Given these factors, the court concluded, a sufficient proximity existed to make it just and fair that a prima facie duty of care could be imposed on the moving parties to the city.

Accordingly, the court found it was not plain and obvious that no duty of care could be recognized in these circumstances. Furthermore, the court had no hesitation in determining that any potential policy considerations negating the duty of care must be left for the trial court to decide in this case.

Finally, given the very early stage of litigation, the court was not able to have a full appreciation of the evidence and the issues to make a finding on the negligence claim with respect to whether or not these defendants have a duty of care to the City of Kawartha Lakes. For the foregoing reasons, the motions for summary judgment on the city’s negligence claims were dismissed.

COMMENT

This decision is particularly interesting given its potential impact on insurers and their service providers. The court does not go so far as to say a duty exists between an insurer or its agents and a third-party claimant. However, it found it was not plain and obvious that no duty of care can be recognized in these circumstances.

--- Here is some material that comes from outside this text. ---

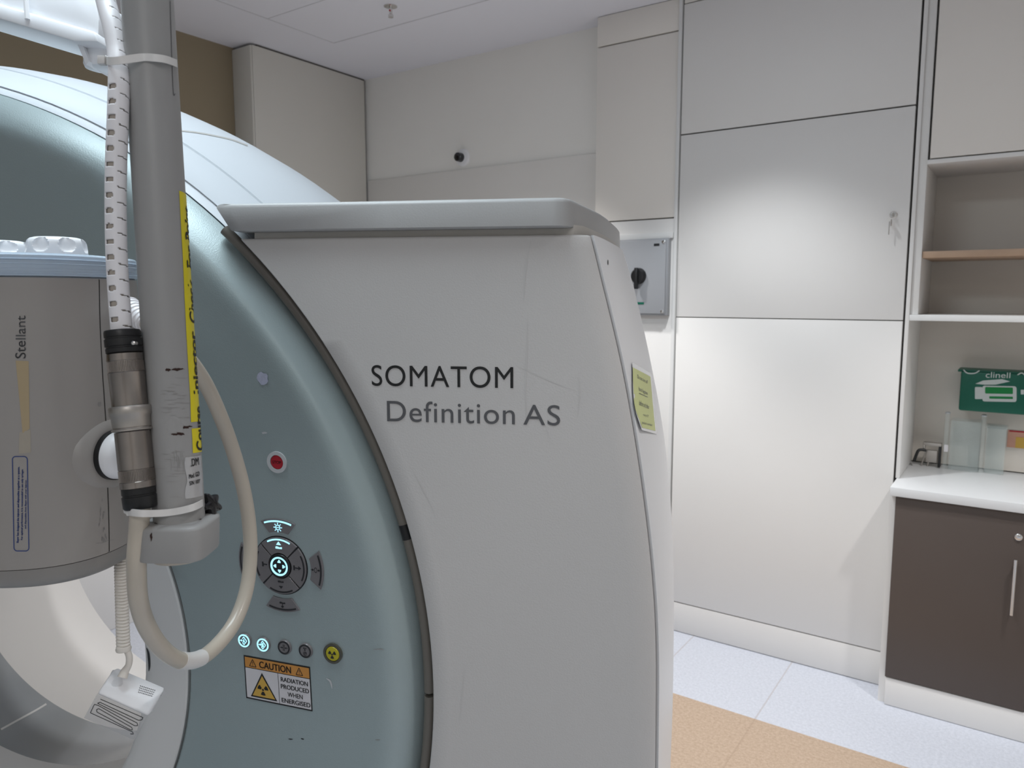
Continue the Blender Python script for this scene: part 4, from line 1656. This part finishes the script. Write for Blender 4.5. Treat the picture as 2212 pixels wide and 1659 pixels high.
# ---- syringe heater
t = thing('syringe_heater', 'white and clear syringe heater pad hanging on a coiled cord below the injector', 'heater', V(265, 1400, .86))
ZH = .86
bm = bmesh.new()
pts = []
NT = 31
top, bot = V(260, 1190, .915), V(266.5, 1399, ZH)
for k in range(NT * 18 + 1):
    a = 2 * math.pi * k / 18
    s = k / (NT * 18)
    pts.append(top.lerp(bot, s) + RIGHT * math.cos(a) * .0058 + fy * math.sin(a) * .0058)
add_tube(bm, pts, .0019, 8)
part('coiled_cord', bm, 'cord', t)
bm = add_rev(bmesh.new(), V(266.5, 1396, ZH), Vector((.02, 0, -1)), [(0, .0075), (.003, .0085), (.005, .008), (.006, .005)], 24)
part('cord_end', bm, 'cord', t)
bm = bmesh.new()
P = catmull([V(273, 1402, ZH), V(279, 1418, ZH), V(278, 1436, ZH), V(270, 1450, ZH), V(264, 1464, ZH - .003)], 8)
add_tube(bm, P, [.0036] * 18 + [.0037 + .00015 * k for k in range(len(P) - 18)], 16)
part('plain_cord', bm, 'cord', t)


def bulge(q, Z0, sag, depth, n, m, nrm_off):
    """curved plate between four photo corners; sag bends it towards the viewer"""
    fr, bk = [], []
    for i in range(m + 1):
        a, b = [], []
        for j in range(n + 1):
            x, y = bil(q, j / n, i / m)
            z = Z0(i / m) - sag * math.sin(math.pi * i / m)
            p = V(x, y, z)
            a.append(p)
            b.append(p + FWD * depth)
        fr.append(a)
        bk.append(b)
    b = bmesh.new()
    A = add_grid(b, fr)
    B = add_grid(b, bk)
    ring = lambda R: [R[0][j] for j in range(n + 1)] + [R[i][n] for i in range(1, m + 1)] + [R[m][j] for j in range(n - 1, -1, -1)] + [R[i][0] for i in range(m - 1, 0, -1)]
    ra, rb = ring(A), ring(B)
    for k in range(len(ra)):
        b.faces.new((ra[k], ra[(k + 1) % len(ra)], rb[(k + 1) % len(ra)], rb[k]))
    bmesh.ops.recalc_face_normals(b, faces=b.faces[:])
    return b


HQ = [(240, 1449), (349, 1495), (318, 1549), (208, 1500)]
b = bulge(HQ, lambda s: .872 - .024 * s, .004, .012, 10, 8, 0)
HVv = bvh_of(b)
es = [e for e in b.edges if len(e.link_faces) == 2 and e.calc_face_angle(0) > .9]
bmesh.ops.bevel(b, geom=es, offset=.0028, segments=3, profile=.5, affect='EDGES')
part('handle', b, 'whiteplastic', t, 'white plastic handle', smooth=50)
PQ = [(210, 1499), (317, 1547), (291, 1599), (181, 1551)]
b = bulge(PQ, lambda s: .847 + .008 * s, .004, .002, 10, 8, 0)
PVv = bvh_of(b)
pl = part('heater_plate', b, 'plate', t, 'clear heater plate')
b = bmesh.new()
tr = [[(.10, .12), (.95, .10), (.95, .20), (.90, .26), (.12, .23), (.09, .30), (.90, .37), (.93, .45), (.88, .50), (.12, .36), (.05, .38), (.06, .72), (.90, .74), (.93, .80), (.88, .84)], [(.16, .46), (.85, .60), (.88, .68), (.84, .70), (.16, .60), (.13, .52), (.16, .46)]]
for pth in tr:
    for (s0, t0), (s1, t1) in zip(pth, pth[1:]):
        line_px(b, PVv, [bil(PQ, s0, t0), bil(PQ, s1, t1)], 1.5, .0004, 3)
part('heater_trace', b, 'keydark', pl)
b = bmesh.new()
for k in range(4):
    q0 = bil(HQ, .60 + .01 * k, .10 + .075 * k)
    q1 = bil(HQ, .90, .04 + .075 * k)
    for j in range(9):
        x, y = q0[0] + (q1[0] - q0[0]) * j / 9, q0[1] + (q1[1] - q0[1]) * j / 9
        x2, y2 = q0[0] + (q1[0] - q0[0]) * (j + .6) / 9, q0[1] + (q1[1] - q0[1]) * (j + .6) / 9
        line_px(b, HVv, [(x, y), (x2, y2)], 1.6, .0005, 1)
part('printed_text', b, 'grey_ink', t, 'tiny grey printed lines')

for o in list(bpy.data.objects):
    if '_base' in o:
        del o['_base']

It is an intriguing question whether or not liability will be ultimately found given that policy limits were exhausted. Can an insurer be forced to complete a task, notwithstanding that the contractual obligation fueling the undertaking of the job had been fulfilled (i.e., the policy limits were exhausted in endeavouring to remediate the damage)?

And what happens if it is known this exhaustion of limits is likely to occur? Does the theory advanced by the plaintiff — that is, we could have done something to keep the claim within the policy limits had we known about the need for remediation — have any merit?

For now, the case has been allowed to proceed, but we understand Farmers is seeking leave to appeal.